Short problem -> What is the count of lines in the listing below that hold the string "junipers"? Reply with that number alone.

===== Records to process =====

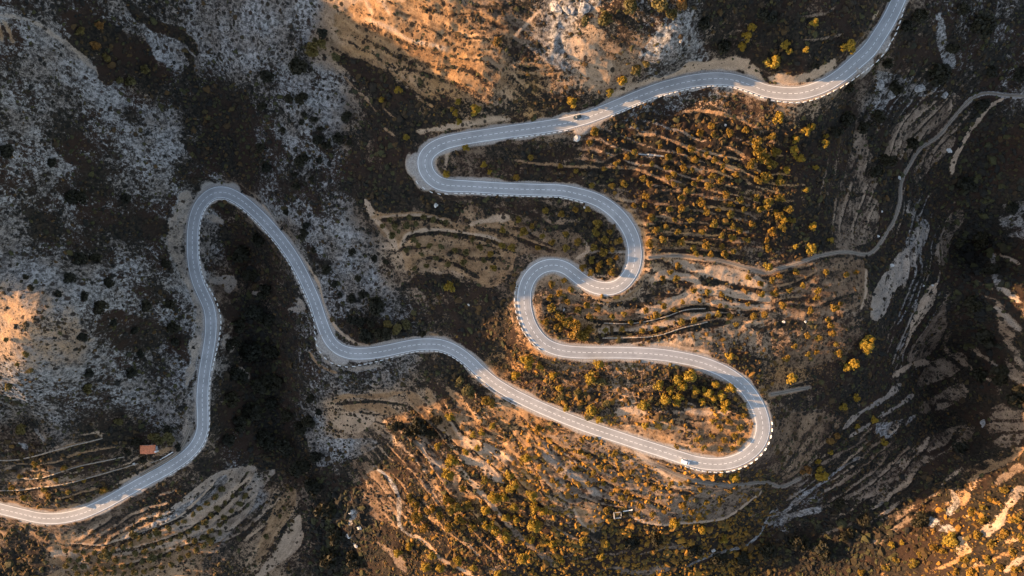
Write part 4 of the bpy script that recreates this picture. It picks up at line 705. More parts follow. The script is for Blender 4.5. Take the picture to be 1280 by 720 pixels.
scatter('gold', 'golden shrub', 'on the sunlit slope at bottom right', br, 'golden shrubs of the bottom right slope', 8)
scatter('olive', 'brownish olive tree', 'in the ravine at upper left', [(102,40,6),(150,100,5.5),(165,103,7),(183,87,6),(133,73,6)], 'trees in the upper left ravine')
scatter('russet', 'dull russet tree', 'in the ravine at upper left', [(125,32,5),(120,57,6)], 'trees in the upper left ravine')
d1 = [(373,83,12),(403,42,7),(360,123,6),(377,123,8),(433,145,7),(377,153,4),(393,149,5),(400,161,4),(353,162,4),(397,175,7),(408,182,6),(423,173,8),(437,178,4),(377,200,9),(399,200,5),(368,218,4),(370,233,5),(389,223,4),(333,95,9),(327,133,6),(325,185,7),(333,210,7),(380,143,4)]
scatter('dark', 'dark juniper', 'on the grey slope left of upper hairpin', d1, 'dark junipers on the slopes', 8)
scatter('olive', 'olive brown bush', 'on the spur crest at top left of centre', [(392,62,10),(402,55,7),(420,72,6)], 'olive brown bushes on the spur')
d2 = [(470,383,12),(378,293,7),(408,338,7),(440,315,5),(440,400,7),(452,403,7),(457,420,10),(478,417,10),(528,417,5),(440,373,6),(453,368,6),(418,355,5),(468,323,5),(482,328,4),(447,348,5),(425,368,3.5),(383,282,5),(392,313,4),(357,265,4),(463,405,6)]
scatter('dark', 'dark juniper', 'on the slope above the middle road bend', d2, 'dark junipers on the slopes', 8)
scatter('olive', 'olive green bush', 'above the road bend in the middle', [(497,412,8),(508,407,7),(485,405,6)], 'olive green bushes by the bend')
d3 = [(478,283),(488,275),(493,283,5),(508,282,5),(520,280),(542,275,4.5),(557,278),(512,272),(530,272),(490,295,5),(517,300,4.5),(523,307),(508,313),(537,307),(552,308,4.5),(560,330,5),(545,323),(533,332),(580,328,5),(583,315,4.5),(568,312),(600,310,5),(518,335),(528,318,3.5),(570,295,3.5),(590,300,3.5),(605,325,4)]
scatter('olive', 'small olive tree', 'on the terraces left of second bend', d3, 'olive trees of the small terraces', 8)
d4 = [(32,346,4),(38,360,5),(87,347,8),(105,370,7),(125,383,10),(73,367,5),(103,422,8),(143,403,5),(168,413,6),(182,383,8),(217,410,9),(135,353,8),(212,380,7),(218,428,6),(110,467,7),(163,467,8),(175,443,6),(100,323,9),(120,323,7),(207,330,7),(97,247,12),(157,248,7),(65,203,7),(8,188,10)]
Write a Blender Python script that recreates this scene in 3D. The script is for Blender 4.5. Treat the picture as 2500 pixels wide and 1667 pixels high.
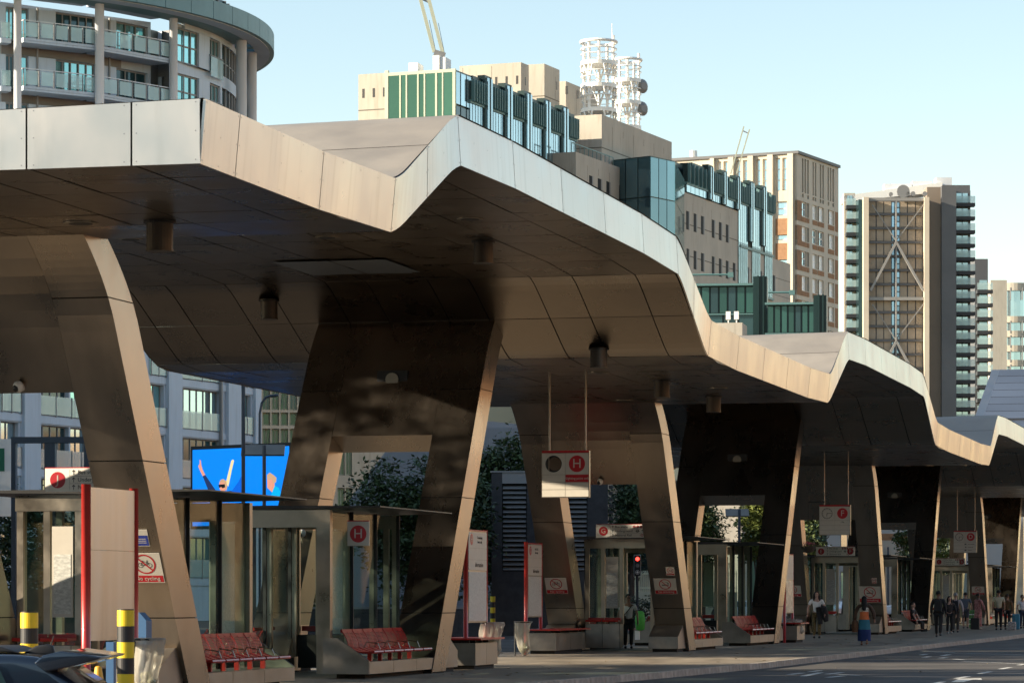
import bpy, bmesh, math, random
from mathutils import Vector, Matrix
random.seed(7)
sc = bpy.context.scene
COL = sc.collection
for o in list(bpy.data.objects): bpy.data.objects.remove(o)
R_ = math.radians

# ------------------------------------------------------------------ camera
HEAD = 13.9148                      # camera heading, degrees left of the station axis (+Y)
CS, SN = math.cos(R_(HEAD)), math.sin(R_(HEAD))
CAMZ = 1.5
cd = bpy.data.cameras.new('camera'); cam = bpy.data.objects.new('camera', cd); COL.objects.link(cam)
cam.location = (0, 0, CAMZ); cam.rotation_euler = (R_(90), 0, R_(HEAD))
cd.sensor_fit = 'HORIZONTAL'; cd.sensor_width = 36; cd.lens = 8000/2500*36
cd.shift_y = (1455-833.5)/2500; cd.clip_start = 0.5; cd.clip_end = 6000
cd.dof.use_dof = True; cd.dof.focus_distance = 95.0; cd.dof.aperture_fstop = 11.0
sc.camera = cam

# ------------------------------------------------------------------ sky, sun, exposure
SUN_EL = 17.5
SUN_LEFT = 100.0                    # sun azimuth, degrees to the left of the camera heading
sun_az = HEAD + SUN_LEFT            # degrees counter-clockwise from +Y
sdir = Vector((-math.sin(R_(sun_az))*math.cos(R_(SUN_EL)), math.cos(R_(sun_az))*math.cos(R_(SUN_EL)), math.sin(R_(SUN_EL))))
w = bpy.data.worlds.new('World'); sc.world = w; w.use_nodes = True
nt = w.node_tree; nt.nodes.clear()
sky = nt.nodes.new('ShaderNodeTexSky'); sky.sky_type = 'NISHITA'; sky.sun_disc = False
sky.sun_elevation = R_(SUN_EL); sky.sun_rotation = math.atan2(sdir.x, sdir.y)
sky.air_density = 1.0; sky.dust_density = 0.15; sky.ozone_density = 0.0
bg = nt.nodes.new('ShaderNodeBackground'); bg.inputs[1].default_value = 0.086
wo = nt.nodes.new('ShaderNodeOutputWorld')
nt.links.new(sky.outputs[0], bg.inputs[0]); nt.links.new(bg.outputs[0], wo.inputs[0])
sl = bpy.data.lights.new('sun', 'SUN'); sl.energy = 5.0; sl.angle = R_(0.53); sl.color = (1.0, 0.86, 0.66)
so = bpy.data.objects.new('sun', sl); COL.objects.link(so)
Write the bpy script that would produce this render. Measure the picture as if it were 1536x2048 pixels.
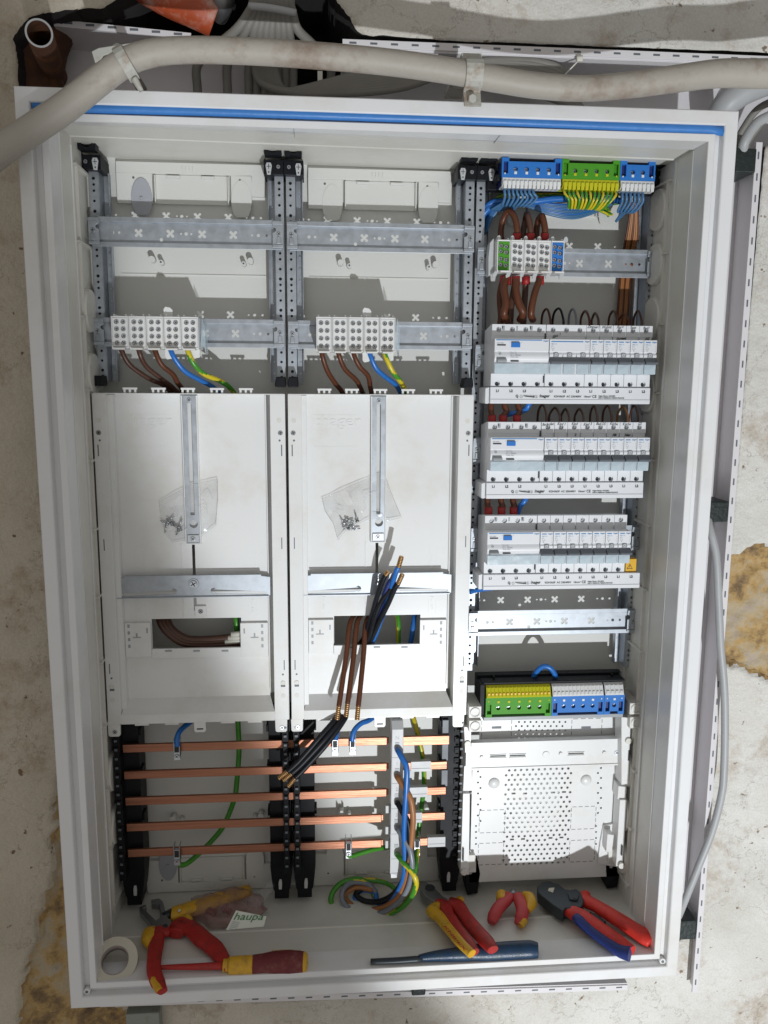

=====

Result below -> 2